(Excerpt from a dataset)
>>
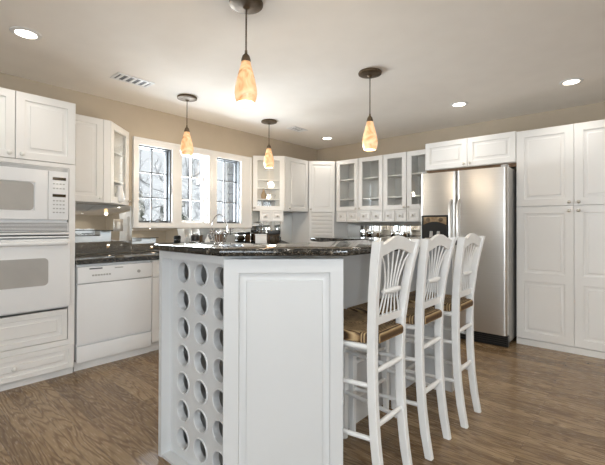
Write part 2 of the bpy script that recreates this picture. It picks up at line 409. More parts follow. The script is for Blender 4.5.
def tree(x, y, h, label):
    t = thing('bare_tree', label, 'tree', (x, y, -.9), random.uniform(0, 360), 'bare snowy trees beyond the kitchen window')
    tr, br = MB(), MB()
    lean = random.uniform(-.05, .05)
    tr.tube([(lean*z*.4, math.sin(z*.7)*.05, z) for z in [h*i/6 for i in range(7)]], [h*.007*(1-.8*i/6) for i in range(7)], 7)
    def branch(p, d, L, r, depth):
        pts = [p]; q = p.copy(); dd = d.copy()
        for i in range(4):
            dd = (dd + Vector((random.uniform(-.3, .3), random.uniform(-.3, .3), random.uniform(-.12, .22)))).normalized(); q = q + dd*L/4; pts.append(q.copy())
        br.tube(pts, [r*(1-.7*i/4) for i in range(5)], 4)
        if depth:
            for i in range(5):
                s = pts[random.randint(1, 4)]
                a = Vector((random.uniform(-1, 1), random.uniform(-1, 1), random.uniform(-.2, .9))).normalized()
                branch(s, (dd*.5+a).normalized(), L*random.uniform(.4, .65), r*.5, depth-1)
    for i in range(11):
        z = h*random.uniform(.2, .97); a = random.uniform(0, 6.28)
        branch(Vector((lean*z*.4, math.sin(z*.7)*.05, z)), Vector((math.cos(a), math.sin(a), .45)).normalized(), h*.20*(1.15-z/h), h*.0036, 2)
    tr.build('trunk', 'bark', t); br.build('branches', 'bark', t, weld=False)['kind'] = 'stuff'
tl = ['nearest bare snowy tree outside the left kitchen window', 'bare tree behind the bushes outside the left window', 'slender bare tree outside the middle kitchen window', 'bare tree at the right of the middle kitchen window',
      'far bare tree at the left edge of the left window', 'farthest bare tree outside the middle window', 'bare tree between the left and middle kitchen windows', 'bare tree just left of the grey house']
for (u, k), lb in zip([(-.40, 11), (-.355, 15), (-.30, 13), (-.255, 16), (-.43, 21), (-.29, 23), (-.335, 19), (-.235, 20)], tl):
    d = Vector((-.658, .753)) + Vector((.753, .658))*u
    tree(d.x*k, d.y*k, random.uniform(6.5, 8), lb)
def bush(x, y, r, h, label):
    o = MB()
    for i in range(90):
        a = random.uniform(0, 6.28); q = math.sqrt(random.random())*r; z = random.uniform(0, 1)
        c = Vector((math.cos(a)*q*(1.1-z*.35), math.sin(a)*q*(1.1-z*.35), .1+z*h))
        bmesh.ops.create_icosphere(o.bm, subdivisions=1, radius=random.uniform(.1, .2), matrix=Matrix.Translation(c) @ Matrix.Diagonal((1, 1, random.uniform(.6, 1.3), 1)))
    b = o.build('snowy_bush', 'bush', weld=False); b.location = (x, y, -.9); tag(b, label, 'bush', 'evergreen bushes outside the left kitchen window')
bush(-6.9, 3.16, .22, 2.55, 'dark snow-dusted bush at the left of the left kitchen window')
bush(-6.9, 3.99, .22, 2.5, 'dark snow-dusted bush at the right of the left kitchen window')

# ------------------------------------------------------------------ oven tower (left)
XF = -3.368
T = thing('oven_cabinet', 'tall white cabinet housing the microwave and wall oven', 'cabinet', (XF, .31, 0), 90)
mb = MB(); w = .787
mb.box(0, .02, .022, .628, .06, 2.155); mb.box(w-.02, w, .022, .628, .06, 2.155); mb.box(.02, w-.02, .61, .628, .06, 2.155)
mb.box(.02, w-.02, .022, .61, 2.135, 2.155); mb.box(.02, w-.02, .03, .61, 1.10, 1.12); mb.box(.02, w-.02, .03, .61, .535, .555)
mb.box(0, .045, .002, .022, .06, 1.662); mb.box(w-.045, w, .002, .022, .06, 1.662); mb.box(.045, w-.045, .002, .022, 1.632, 1.662); mb.box(.02, w-.02, .022, .61, 1.64, 1.662)
mb.box(.045, w-.045, .002, .022, 1.112, 1.128); mb.box(.045, w-.045, .002, .022, .245, .285)
mb.build('body', 'cab', T, smooth=False)
pdoor(T, .002, .391, 1.666, 2.155, kn=(.355, 1.70), km='porcelain'); pdoor(T, .395, w-.002, 1.666, 2.155, kn=(.43, 1.70), km='porcelain')
pdoor(T, .05, w-.05, .288, .525, .004, .018, .04, 'drawer')
pdoor(T, .0, w-.008, .06, .243, -.012, .018, .035, 'drawer', kn=(.39, .15), km='porcelain')
B(0, w, .03, .05, 0, .058).build('plinth', 'cab', T)

O = thing('microwave_oven', 'white built-in microwave above the wall oven', 'microwave', (XF, .31, 0), 90)
B(.05, w-.05, .024, .5, 1.135, 1.628).build('body', 'enamel', O)
for z0, z1, n in ((1.600, 1.629, 5), (1.135, 1.205, 7)):
    g = MB().box(.047, w-.047, .004, .02, z0-.002, z1)
    for k in range(n): z = z0 + (z1-z0)*(k+.15)/n; g.box(.055, w-.055, -.004, .004, z, z+(z1-z0)/n*.5)
    g.build('vent_grille', 'enamel', O, smooth=False)
    B(.055, w-.055, .002, .0045, z0, z1-.002).build('vent_shadow', 'darkgrey', O)
mb = MB().door(.048, .595, 1.225, 1.598, -.012, .03, [(.09, .515, 1.285, 1.505)], True); dr = mb.build('door', 'enamel', O)
mb = MB(); 
def rrect(x0, x1, z0, z1, r, n=6):
    out = []
    for cx, cz, a0 in ((x1-r, z1-r, 0), (x0+r, z1-r, 90), (x0+r, z0+r, 180), (x1-r, z0+r, 270)):
        for k in range(n+1):
            a = R(a0+90*k/n); out.append((cx+r*math.cos(a), cz+r*math.sin(a)))
    return out
def rplate(x0, x1, z0, z1, r, ya, yb):
    p = rrect(x0, x1, z0, z1, r); return MB().loft([[(x, yb, z) for x, z in p], [(x, ya, z) for x, z in p]])
B(.094, .511, .002, .012, 1.289, 1.501).build('door_backing', 'enamel', dr)
rplate(.100, .505, 1.293, 1.498, .03, -.008, .002).build('window', 'ovenglass', dr)
cp = B(.598, w-.052, -.012, .018, 1.225, 1.598, .003).build('control_panel', 'enamel', O)
for z in (1.53, 1.40): B(.625, .715, -.0145, -.012, z, z+.022).build('display', 'display', cp)
for r0 in (0, 1):
    for i in range(4):
        for j in range(4 if r0 else 2):
            x = .628+.022*i; z = (1.375-.03*j) if r0 else (1.505-.035*j)
            B(x, x+.013, -.0138, -.012, z-.008, z).build('button', 'grey', cp)

V = thing('built_in_oven', 'white built-in wall oven with grey window', 'oven', (XF, .31, 0), 90)
B(.05, w-.05, .03, .58, .56, 1.098).build('body', 'enamel', V)
B(.046, w-.046, .0, .028, 1.084, 1.108).build('trim_strip', 'black', V)
B(.046, w-.046, -.014, .028, 1.088, 1.1, .002).build('top_trim', 'enamel', V)
od = B(.04, w-.04, -.022, .001, .552, 1.078, .006).build('door', 'enamel', V)
rplate(.192, .597, .73, .935, .03, -.026, -.02).build('window', 'ovenglass', od)
hp = [(.065, -.022, 1.045), (.075, -.06, 1.047), (.12, -.068, 1.047), (.40, -.07, 1.047), (.66, -.068, 1.047), (.705, -.06, 1.047), (.715, -.022, 1.045)]
MB().tube(hp, .017, 12).build('handle', 'enamel', od)

# ------------------------------------------------------------------ dishwasher and base cabinets on the left wall
D = thing('dishwasher', 'white dishwasher under the granite counter beside the oven cabinet', 'dishwasher', (XF, 1.11, 0), 90)
B(.005, .625, .02, .6, .09, .866).build('body', 'enamel', D)
cpn = B(.004, .626, -.014, .02, .712, .845, .006).build('control_panel', 'enamel', D)
B(.09, .19, -.017, -.013, .822, .832).build('vent_slot', 'darkgrey', cpn); B(.29, .36, -.017, -.013, .818, .826).build('vent_slot', 'grey', cpn)
for k in range(7): B(.11+.022*k, .126+.022*k, -.0165, -.013, .765, .778).build('button', 'grey', cpn)
MB().lathe([(.014, 0), (.014, .006), (.012, .008)], (.5, -.014, .775), 'y', 16).build('indicator_dial', 'grey', cpn)
B(.004, .626, -.008, .02, .222, .706, .004).build('door', 'enamel', D)
B(.004, .626, -.006, .02, .078, .206, .004).build('kick_panel', 'enamel', D)
B(0, .63, .05, .07, 0, .076).build('plinth', 'cab', D)

def base_cab(loc, rz, w, label, drawer=True, depth=.6, kn=True):
    c = thing('base_cabinet', label, 'cabinet', loc, rz, 'white base cabinets under the granite counter')
    B(0, w, .022, depth, .09, .866).build('body', 'cab', c, smooth=False); B(0, w, .06, .08, 0, .09).build('plinth', 'cab', c)
    n = 2 if w > .6 else 1; ww = w/n
    for k in range(n):
        pdoor(c, k*ww+.003, (k+1)*ww-.003, .1, .695, kn=((k+.85 if k == 0 else k+.15)*ww, .64))
        pdoor(c, k*ww+.003, (k+1)*ww-.003, .71, .86, st=.035, name='drawer', kn=((k+.5)*ww, .785))
    return c
base_cab((XF, 1.743, 0), 90, .40, 'white base cabinet right beside the dishwasher')
base_cab((XF, 2.146, 0), 90, .90, 'wide white base cabinet below the kitchen window')
base_cab((XF, 3.049, 0), 90, 1.27, 'white base cabinet on the left wall nearest the room corner')
base_cab((XF+.02, 4.31, 0), 0, .72, 'white base cabinet on the back wall nearest the corner')
base_cab((XF+.742, 4.31, 0), 0, .73, 'white base cabinet beside the refrigerator')
ct = MB().prism([(XW+.002, 1.102), (-3.34, 1.102), (-3.34, 4.285), (-1.885, 4.285), (-1.885, YW-.002), (XW+.002, YW-.002)], .867, .905, .008).build('countertop', 'granite')
tag(ct, 'black granite countertop along the walls under the window', 'countertop')

# mirrored backsplash
def mirror(x0, x1, y0, y1, z0, z1, label):
    tag(B(x0, x1, y0, y1, z0, z1, .0015).build('mirror_panel', 'mirror'), label, 'mirror', 'mirrored backsplash panels')
mirror(XW, XW+.006, 1.102, 1.838, .907, 1.388, 'mirrored backsplash panel above the dishwasher')
mirror(XW, XW+.006, 1.842, 3.488, .907, 1.15, 'low mirrored backsplash panel under the kitchen window')
mirror(XW, XW+.006, 3.492, 3.95, .907, 1.385, 'mirrored backsplash panel behind the coffee maker')
mirror(XW, XW+.006, 3.954, 4.328, .907, 1.385, 'mirrored backsplash panel beside the roll-front garage')
mirror(-3.38, -2.64, YW-.006, YW, .907, 1.238, 'mirrored backsplash panel on the back wall beside the garage')
mirror(-2.636, -1.885, YW-.006, YW, .907, 1.238, 'mirrored backsplash panel on the back wall beside the refrigerator')
ol = thing('wall_outlet', 'white outlet on the mirrored backsplash above the dishwasher', 'outlet', (XW+.007, 1.70, 1.185), 90)
B(-.045, .045, -.008, 0, -.062, .062, .003).build('cover_plate', 'nickel', ol); B(-.018, .018, -.012, -.008, -.036, .036, .002).build('socket', 'porcelain', ol)

# ------------------------------------------------------------------ wall cabinets, left wall
XU, ZB, ZT = -3.67, 1.392, 2.155
c = thing('wall_cabinet', 'white wall cabinet between the oven cabinet and angled glass end', 'cabinet', (XU, 1.102, 0), 90)
mb = B(0, .385, .022, .328, ZB, ZT); mb.box(.325, .385, .0, .022, ZB, ZT); mb.build('body', 'cab', c, smooth=False)
pdoor(c, .004, .322, ZB, ZT, kn=(.295, ZB+.04), km='porcelain')

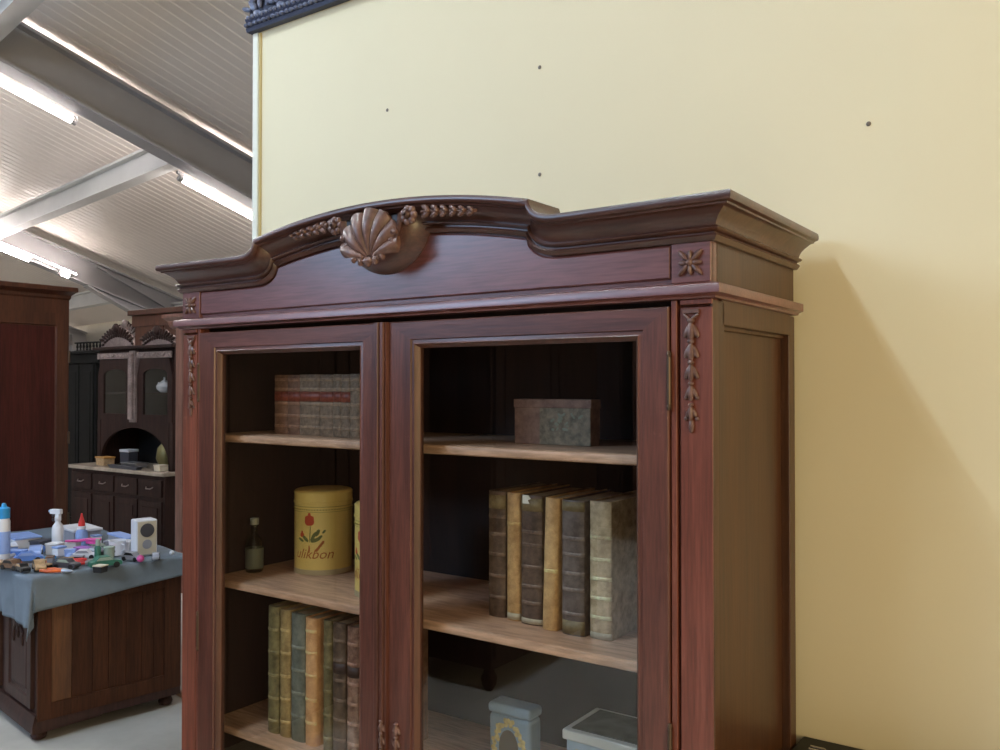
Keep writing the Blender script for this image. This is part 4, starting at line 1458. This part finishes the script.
m.lathe([(0.002, 0), (0.022, 0.001), (0.026, 0.085), (0.024, 0.085), (0.020, 0.006), (0.002, 0.006)], n=24)
m.done('tumbler_body', Clearish, t)
m = M().lathe([(0.0262, 0.078), (0.0275, 0.080), (0.0275, 0.085), (0.0245, 0.087)], n=24)
m.done('rim', Clearish, t)

# small wedge of pale wood on floor behind the chest
t = thing('wooden_wedge', 'small pale wooden wedge on the floor at the end of the chest', 'wedge', (-4.05, 2.86, 0), R(-9))
m = M().prism([(-0.06, 0.0), (0.10, 0.0), (0.10, 0.05), (-0.06, 0.02)], -0.03, 0.03)
m.done('wedge_block', plain('pale_orange_wood', (0.55, 0.33, 0.20), 0.5), t, bevel=0.003)

# ================================================================== BACKGROUND FURNITURE
REDW = wood('deep_red_brown', (0.035, 0.006, 0.005), (0.075, 0.013, 0.010), 0.45, (14, 14, 1.0), coat=0.0, spec=0.3)
REDF = wood('warm_red_brown_frame', (0.050, 0.015, 0.008), (0.11, 0.036, 0.017), 0.35, (18, 18, 1.2))
# big wardrobe at left, doors facing +x
t = thing('wardrobe', 'large plain red-brown wardrobe at the left edge of the photo', 'wardrobe', (-6.15, 2.55, 0))
X0 = -5.82
m = M().box(-6.45, X0 - 0.02, 1.95, 3.19, 0.08, 2.25)
m.done('carcass', REDF, t, world=True, bevel=0.004)
m = M()
pr = [(0, 2.235), (0.010, 2.245), (0.014, 2.265), (0.045, 2.285), (0.06, 2.29), (0.06, 2.315), (0.055, 2.32), (-0.2, 2.32), (-0.2, 2.235)]
m.loft([[(X0 - 0.02 + a, 1.95 - a, z) for a, z in pr], [(X0 - 0.02 + a, 3.19 + a * 0.5, z) for a, z in pr], [(-6.45, 3.19 + a * 0.5, z) for a, z in pr]])
m.done('cornice', REDF, t, world=True, smooth=30)
for (a, b) in ((1.97, 2.54), (2.55, 3.17)):
    m = M()
    f_, bk = X0, X0 - 0.02

    def ry(a, b, c, d, x):
        return [(x, a, c), (x, b, c), (x, b, d), (x, a, d)]
    m.loft([ry(a, b, 0.12, 2.14, bk), ry(a, b, 0.12, 2.14, f_), ry(a + 0.075, b - 0.075, 0.2, 2.06, f_), ry(a + 0.08, b - 0.08, 0.205, 2.055, f_ - 0.010), ry(a + 0.09, b - 0.09, 0.215, 2.045, f_ - 0.012)], cap=False)
    d = m.done('door', REDF, t, world=True, smooth=20)
    m = M().box(f_ - 0.018, f_ - 0.011, a + 0.085, b - 0.085, 0.21, 2.05)
    m.done('door_panel', REDW, d, world=True)
for z in (1.85, 1.30, 0.75, 0.30):
    m = M().cyl((X0 + 0.004, 3.178, z - 0.04), (X0 + 0.004, 3.178, z + 0.04), 0.007, n=10)
    m.done('hinge', BRASS, t, world=True)
m = M().box(-6.47, X0, 1.94, 3.20, 0.0, 0.10)
m.done('plinth', REDF, t, world=True, bevel=0.004)

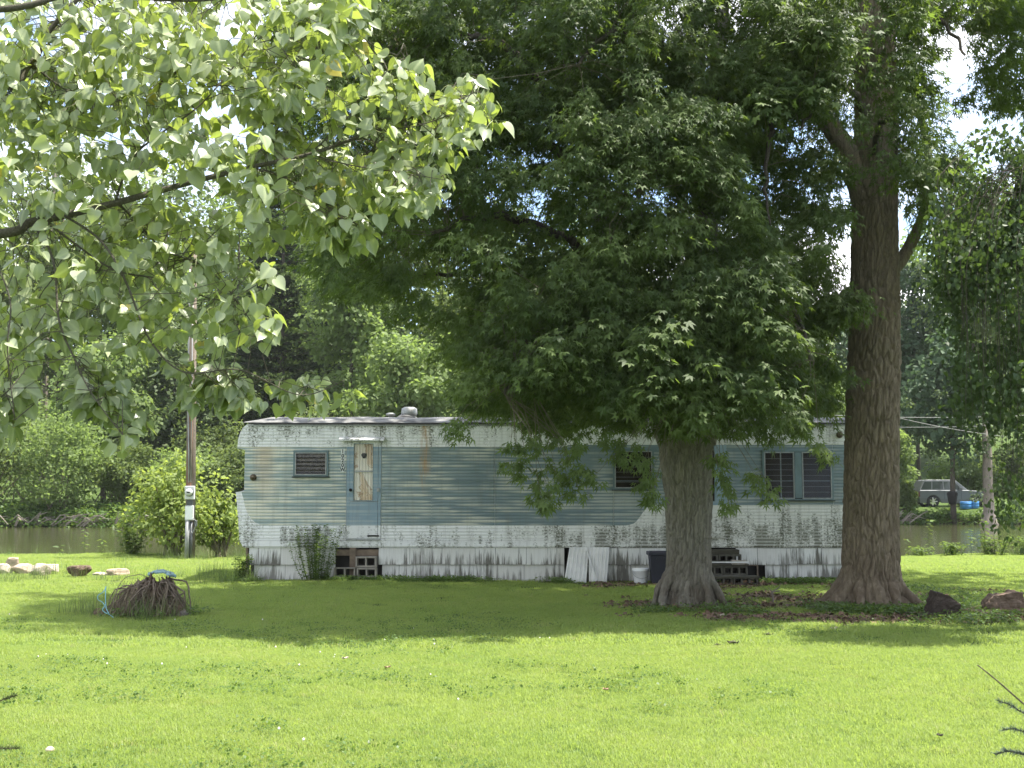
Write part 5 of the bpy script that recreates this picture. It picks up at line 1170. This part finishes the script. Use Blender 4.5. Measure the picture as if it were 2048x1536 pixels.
<<
#### Task requirements:
Within the listing above, the range opens at the line with "Keep writing the" and closes at the line with "0.5), t, bevel=0.003)". Reproduce exactly the lines of that range, including both ends.

#### Response to the exercise:
Keep writing the Blender script for this image. This is part 4, starting at line 1458. This part finishes the script.
m.lathe([(0.002, 0), (0.022, 0.001), (0.026, 0.085), (0.024, 0.085), (0.020, 0.006), (0.002, 0.006)], n=24)
m.done('tumbler_body', Clearish, t)
m = M().lathe([(0.0262, 0.078), (0.0275, 0.080), (0.0275, 0.085), (0.0245, 0.087)], n=24)
m.done('rim', Clearish, t)

# small wedge of pale wood on floor behind the chest
t = thing('wooden_wedge', 'small pale wooden wedge on the floor at the end of the chest', 'wedge', (-4.05, 2.86, 0), R(-9))
m = M().prism([(-0.06, 0.0), (0.10, 0.0), (0.10, 0.05), (-0.06, 0.02)], -0.03, 0.03)
m.done('wedge_block', plain('pale_orange_wood', (0.55, 0.33, 0.20), 0.5), t, bevel=0.003)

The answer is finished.